Pictures aside, quote the whole listing exactly.
• • • •
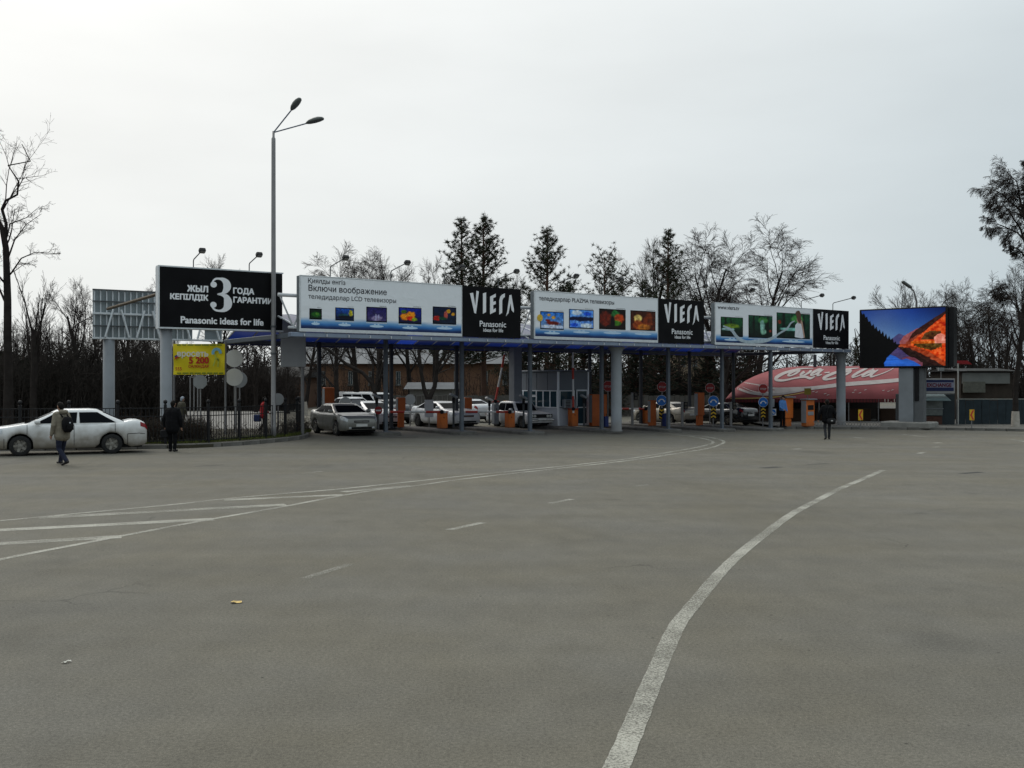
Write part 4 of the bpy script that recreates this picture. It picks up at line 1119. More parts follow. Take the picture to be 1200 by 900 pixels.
# yellow-red bend markers
for px, lb in ((1008.5, 'red-yellow bend marker in front of the red tent'), (1139, 'red-yellow bend marker in front of the dark metal fence')):
    p = base(px, 500.5); k = p.y / FPX; t = thing('bend_marker', lb, 'marker', p)
    z1 = CAMZ + (HZ - 479) * k - p.z; z0 = CAMZ + (HZ - 491.5) * k - p.z; w = 2.8 * k
    MB().tube([(0, .04, -.03), (0, .04, z1 - .05)], .03, 8).build('pole', M_POLE, t)
    MB().cbox(-w, w, -.015, .01, z0, z1, .006).build('plate', M_SYEL, t); zm = (z0 + z1) / 2
    MB().prism([(-w * .85, zm), (w * .2, z0 + .03), (w * .9, z0 + .03), (-w * .1, zm), (w * .9, z1 - .03), (w * .2, z1 - .03)], -.02, -.0155).build('chevron', M_BRED, t)
p = GY(946.5, 60); k = 60 / FPX; t = thing('yellow_plate', 'small dull yellow square plate above the grey-fronted ticket machine', 'sign', p)
z1 = CAMZ + (HZ - 454) * k - p.z; z0 = CAMZ + (HZ - 461.5) * k - p.z
MB().cbox(-.2, .2, -.015, .01, z0, z1, .006).build('plate', mat('dull_yellow', (.20, .15, .02), .6), t); MB().tube([(0, .03, 0), (0, .03, z1)], .02, 6).build('pole', M_POLE, t)

# ------------------------------------------------------------------ toll booth
C_ = G(654, 498.2, .15)
booth = thing('toll_booth', 'toll booth with grey upper panels, white base and a row of windows', 'booth', C_, ANG)
BW, BL, BH = 2.15, 3.95, CAMZ + (HZ - 435) / FPX * C_.y - C_.z
M_BGREY = mat('booth_grey', (.13, .145, .165), .6, .1, var=.06, scale=1.5); M_BWH = mat('booth_white', (.42, .45, .50), .6, var=.07, scale=1.5)
M_GLS = glass_mat('booth_glass', (.02, .045, .06)); M_UPV = mat('window_frame_white', (.62, .65, .68), .5, var=.04)
MB().box(.04, BW - .04, .04, BL - .04, 0, .95).build('base_wall', M_BWH, booth)
MB().box(.04, BW - .04, .04, BL - .04, 1.9, BH).build('upper_wall', M_BGREY, booth)
MB().box(.20, BW - .20, .20, BL - .20, .951, 1.899).build('inner_core', mat('booth_inside', (.05, .06, .07), .8), booth)
for (x, y) in ((0, 0), (BW - .1, 0), (0, BL - .1), (BW - .1, BL - .1)): MB().cbox(x, x + .1, y, y + .1, 0, BH + .02, .01).build('corner_post', M_UPV, booth)
MB().cbox(-.08, BW + .08, -.08, BL + .08, BH + .02, BH + .12, .02).build('roof', M_BGREY, booth)
for i in range(1, 4): MB().box(.03, .04 - .0005, i * BL / 4 - .01, i * BL / 4 + .01, 1.92, BH).build('panel_joint', M_DK, booth)
def window(x0, x1, y0, y1, z0, z1, side):
    f = MB(); e = .045
    if side == 'L':
        f.box(.0, .05, y0, y1, z0, z0 + e); f.box(.0, .05, y0, y1, z1 - e, z1); f.box(.0, .05, y0, y0 + e, z0 + e, z1 - e); f.box(.0, .05, y1 - e, y1, z0 + e, z1 - e)
        w = f.build('window', M_UPV, booth); MB().box(.02, .03, y0 + e, y1 - e, z0 + e, z1 - e).build('pane', M_GLS, w)
    else:
        f.box(x0, x1, .0, .05, z0, z0 + e); f.box(x0, x1, .0, .05, z1 - e, z1); f.box(x0, x0 + e, .0, .05, z0 + e, z1 - e); f.box(x1 - e, x1, .0, .05, z0 + e, z1 - e)
        w = f.build('window', M_UPV, booth); MB().box(x0 + e, x1 - e, .02, .03, z0 + e, z1 - e).build('pane', M_GLS, w)
ww = (BL - .2) / 6
for i in range(6):
    if i == 3: window(0, 0, .1 + i * ww, .1 + (i + 1) * ww, 1.0, 1.58, 'L'); window(0, 0, .1 + i * ww, .1 + (i + 1) * ww, 1.6, 1.9, 'L')
    else: window(0, 0, .1 + i * ww, .1 + (i + 1) * ww, .96, 1.9, 'L')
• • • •
▶ **Solution to the problem**
Write part 4 of the bpy script that recreates this picture. It picks up at line 1119. More parts follow. Take the picture to be 1200 by 900 pixels.
# yellow-red bend markers
for px, lb in ((1008.5, 'red-yellow bend marker in front of the red tent'), (1139, 'red-yellow bend marker in front of the dark metal fence')):
    p = base(px, 500.5); k = p.y / FPX; t = thing('bend_marker', lb, 'marker', p)
    z1 = CAMZ + (HZ - 479) * k - p.z; z0 = CAMZ + (HZ - 491.5) * k - p.z; w = 2.8 * k
    MB().tube([(0, .04, -.03), (0, .04, z1 - .05)], .03, 8).build('pole', M_POLE, t)
    MB().cbox(-w, w, -.015, .01, z0, z1, .006).build('plate', M_SYEL, t); zm = (z0 + z1) / 2
    MB().prism([(-w * .85, zm), (w * .2, z0 + .03), (w * .9, z0 + .03), (-w * .1, zm), (w * .9, z1 - .03), (w * .2, z1 - .03)], -.02, -.0155).build('chevron', M_BRED, t)
p = GY(946.5, 60); k = 60 / FPX; t = thing('yellow_plate', 'small dull yellow square plate above the grey-fronted ticket machine', 'sign', p)
z1 = CAMZ + (HZ - 454) * k - p.z; z0 = CAMZ + (HZ - 461.5) * k - p.z
MB().cbox(-.2, .2, -.015, .01, z0, z1, .006).build('plate', mat('dull_yellow', (.20, .15, .02), .6), t); MB().tube([(0, .03, 0), (0, .03, z1)], .02, 6).build('pole', M_POLE, t)

# ------------------------------------------------------------------ toll booth
C_ = G(654, 498.2, .15)
booth = thing('toll_booth', 'toll booth with grey upper panels, white base and a row of windows', 'booth', C_, ANG)
BW, BL, BH = 2.15, 3.95, CAMZ + (HZ - 435) / FPX * C_.y - C_.z
M_BGREY = mat('booth_grey', (.13, .145, .165), .6, .1, var=.06, scale=1.5); M_BWH = mat('booth_white', (.42, .45, .50), .6, var=.07, scale=1.5)
M_GLS = glass_mat('booth_glass', (.02, .045, .06)); M_UPV = mat('window_frame_white', (.62, .65, .68), .5, var=.04)
MB().box(.04, BW - .04, .04, BL - .04, 0, .95).build('base_wall', M_BWH, booth)
MB().box(.04, BW - .04, .04, BL - .04, 1.9, BH).build('upper_wall', M_BGREY, booth)
MB().box(.20, BW - .20, .20, BL - .20, .951, 1.899).build('inner_core', mat('booth_inside', (.05, .06, .07), .8), booth)
for (x, y) in ((0, 0), (BW - .1, 0), (0, BL - .1), (BW - .1, BL - .1)): MB().cbox(x, x + .1, y, y + .1, 0, BH + .02, .01).build('corner_post', M_UPV, booth)
MB().cbox(-.08, BW + .08, -.08, BL + .08, BH + .02, BH + .12, .02).build('roof', M_BGREY, booth)
for i in range(1, 4): MB().box(.03, .04 - .0005, i * BL / 4 - .01, i * BL / 4 + .01, 1.92, BH).build('panel_joint', M_DK, booth)
def window(x0, x1, y0, y1, z0, z1, side):
    f = MB(); e = .045
    if side == 'L':
        f.box(.0, .05, y0, y1, z0, z0 + e); f.box(.0, .05, y0, y1, z1 - e, z1); f.box(.0, .05, y0, y0 + e, z0 + e, z1 - e); f.box(.0, .05, y1 - e, y1, z0 + e, z1 - e)
        w = f.build('window', M_UPV, booth); MB().box(.02, .03, y0 + e, y1 - e, z0 + e, z1 - e).build('pane', M_GLS, w)
    else:
        f.box(x0, x1, .0, .05, z0, z0 + e); f.box(x0, x1, .0, .05, z1 - e, z1); f.box(x0, x0 + e, .0, .05, z0 + e, z1 - e); f.box(x1 - e, x1, .0, .05, z0 + e, z1 - e)
        w = f.build('window', M_UPV, booth); MB().box(x0 + e, x1 - e, .02, .03, z0 + e, z1 - e).build('pane', M_GLS, w)
ww = (BL - .2) / 6
for i in range(6):
    if i == 3: window(0, 0, .1 + i * ww, .1 + (i + 1) * ww, 1.0, 1.58, 'L'); window(0, 0, .1 + i * ww, .1 + (i + 1) * ww, 1.6, 1.9, 'L')
    else: window(0, 0, .1 + i * ww, .1 + (i + 1) * ww, .96, 1.9, 'L')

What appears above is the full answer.